As a writer, I spend a lot of time thinking about fear.
Specifically, the fears my main character wants to avoid at all costs. Because those fears are what the plot must force her to confront and (hopefully) overcome.
In any great story, the biggest obstacle the main character must overcome is not the bad guy but her own inner demons.
I suspect the same is true in real life.
So I decided to think about my own fears—everything I could think of that caused even a twinge of fear in my gut.
My list of fears
The first few items were easy:
- Spiders
- Rattlesnakes (Yes, I’ve met them in the wild.)
- Strange noises when I’m alone in the house at night
- Getting off the ski lift at the top of a mountain where the wind is howling and the surface is mostly ice (Some of my most terror-wrought moments involve skis, wind, ice, and steep.)
Then I pushed into more personal territory:
- Making phone calls to strangers (Most introverts hate this!)
- Large crowds (another introvert thing)
- Committing a major fashion faux pas (always a possibility looming on my personal horizon)
- Being late
A little more soul searching pushed me even deeper, to fears that affect my identity:
- Being thought stupid
- Having my emotions manipulated
- Situations where I’m forced to be assertive or aggressive (anything from driving in the city to dealing with a customer service issue)
- Having my creative efforts ridiculed
And so on.
Being an engineer, as the list took shape I began to analyze it for patterns:
- I do not like situations where I feel out of control, either physically or emotionally
- I do not like feeling out of place
- I have a strong fear of failure in certain areas—particularly the areas I consider my strengths
What is the point of this exercise?
To make myself feel miserable? To discover what a paranoid and dysfunctional person I am?
No.
So long as I don’t stop with the list…
Some of my fears are legitimate responses to actual danger (spiders, rattlesnakes, the zombie apocalypse). But the rest? Are they as legitimate as my emotions tell me?
Maybe not…
As I look over my list, I need to ask myself these questions.
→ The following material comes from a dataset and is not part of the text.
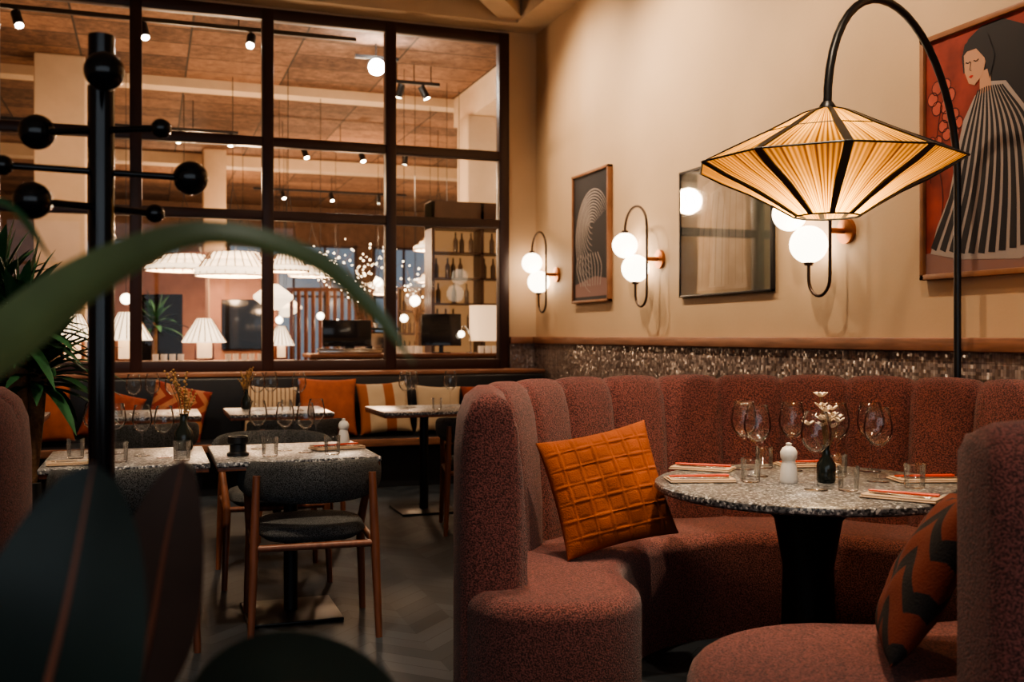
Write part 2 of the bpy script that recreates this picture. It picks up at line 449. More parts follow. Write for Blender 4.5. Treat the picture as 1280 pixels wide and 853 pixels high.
# ------------------------------------------------------------------ booths
def booth(name, lat, z, rz, a0, a1, R0, flare, sa0, sa1, Rs=.67):
    g = E(name, G(lat, z), rz)
    hb = 1.075
    def Rf(th):
        if th >= 0: return R0
        t = min(1, -th/95.0); t = t*t*(3-2*t); return R0+flare*t
    def Tf(th): return .20+(.06*min(1, max(0, -th/95.0)) if flare else 0)
    npan = round((a0-a1)/14.5); sub = 12
    prof = [(0, .02), (0, .42), (.0, .60), (.012, .80), (.03, .94), (.042, 1.00), (.06, 1.045), (.095, 1.072), (.13, 1.07), (.165, 1.04), (.188, .98), (.198, .88), (.20, .6), (.20, .02)]
    st = []
    tot = a0-a1
    dl = lambda s: math.degrees(s/R0)
    ends = [(0, .055), (.006, .034), (.018, .014), (.038, .002)]
    for s, d in ends: st.append((a0-dl(s), d))
    for i in range(1, npan*sub):
        th = a0-tot*i/(npan*sub)
        if a0-dl(.045) > th > a1+dl(.045): st.append((th, 0))
    for s, d in reversed(ends): st.append((a1+dl(s), d))
    vs = []; fs = []; n = len(prof)
    for th, d in st:
        fr = ((a0-th)/tot*npan) % 1.0
        b = abs(sin(pi*fr))**.38 if d == 0 else .75
        R = Rf(th); T = Tf(th); a = radians(th)
        for dr, h in prof:
            k = dr/.2
            off = dr*T/.2
            front = max(0, 1-k*1.3)
            if h > .3: off -= .042*b*front*(1 if h < 1.0 else .8)
            hh = h+(.026*b if h > .9 else 0)
            if d:
                off = max(min(off, T-d), d-.02); hh = min(hh, hb+.02-d)
            vs.append(((R+off)*cos(a), (R+off)*sin(a), hh))
    m_ = len(st)
    for i in range(m_-1):
        for k in range(n-1): fs.append((i*n+k, (i+1)*n+k, (i+1)*n+k+1, i*n+k+1))
    fs.append(tuple(range(n))); fs.append(tuple(range((m_-1)*n, m_*n)))
    add('channel_back', mesh(vs, fs), rose, g, sharp=75)
    # seat
    out = []
    def mw(th):
        ro = Rf(th)+Tf(th)*.92; return (ro+Rs)/2, (ro-Rs)/2
    ns = 90
    for i in range(ns+1):
        th = sa0+(sa1-sa0)*i/ns; a = radians(th); m0, w = mw(th); out.append(((m0+w)*cos(a), (m0+w)*sin(a)))
    def cap(th, sgn, rev):
        a = radians(th); m0, w = mw(th); r = Vector((cos(a), sin(a))); t = Vector((-sin(a), cos(a)))*sgn
        pts = []
        for i in range(1, 16):
            q = pi*i/16; p = r*(m0+w*cos(q))+t*(w*sin(q)*.95); pts.append((p.x, p.y))
        return pts[::-1] if rev else pts
    out += cap(sa1, -1, False)
    for i in range(ns+1):
        th = sa1+(sa0-sa1)*i/ns; a = radians(th); m0, w = mw(th); out.append(((m0-w)*cos(a), (m0-w)*sin(a)))
    out += cap(sa0, 1, True)
    bm = bmesh.new()
    vv = [bm.verts.new((x, y, 0.0)) for x, y in out]
    f = bm.faces.new(vv); r = bmesh.ops.extrude_face_region(bm, geom=[f])
    tv = [e for e in r['geom'] if isinstance(e, bmesh.types.BMVert)]
    for v in tv: v.co.z = .44
    te = [e for e in r['geom'] if isinstance(e, bmesh.types.BMEdge)]
    bmesh.ops.bevel(bm, geom=te, offset=.06, segments=6, affect='EDGES', profile=.5)
    bmesh.ops.recalc_face_normals(bm, faces=bm.faces[:])
    me = bpy.data.meshes.new('seat'); bm.to_mesh(me); bm.free()
    o = add('seat', me, rose, g, sharp=60)
    wn = o.modifiers.new('wn', 'WEIGHTED_NORMAL'); wn.keep_sharp = True
    return g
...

- Which of these fears are keeping me from being the best version of myself?
- Holding me back from pursuing my dreams? (Fear of failure)
- Preventing me from being my authentic self? (Fear of looking stupid or not fitting in)
- Whispering, “Don’t risk it!”—In a relationship, a new hobby that might be fun, a creative experiment, a job change. (Fear of failure again)
- Might I be basing those fears on false assumptions? Perhaps my fear of looking stupid is based on the mistaken idea that “Making a mistake = I am a failure.” Maybe my fear of feeling out of control is based on the assumption that it’s possible to be in control at all times. (Ha!)
- How can I change my assumptions to a healthier mindset that will allow me to overcome my fears? Perhaps I should switch my mindset from “Mistakes = failure” to “Mistakes are par for the course and will always teach me something that will help me improve.” Perhaps I should adopted the concept I found in a Ted Dekker book, that fear of feeling out of control comes from putting my trust in the wrong things—ie. on anything other than God.
So here’s the thing:
We humans need to face our fears just like fictional characters do. Because until we face them, we’ll be stuck within their limitations, and we’ll never reach our true potential.
Maybe it’s time for you to sit down and make a list of your own fears.
You might learn something that can open a new door of possibility.
Carol K says
I got a T-shirt from MT Shakespeare in the Parks with the following quotation that sums it up quite nicely:
“Our doubts are traitors, and make us lose the good we oft might win,
by fearing to attempt.” (Measure for Measure)
Lisa E Betz says
Yeah, what he said! I like the concept of our fears as traitors.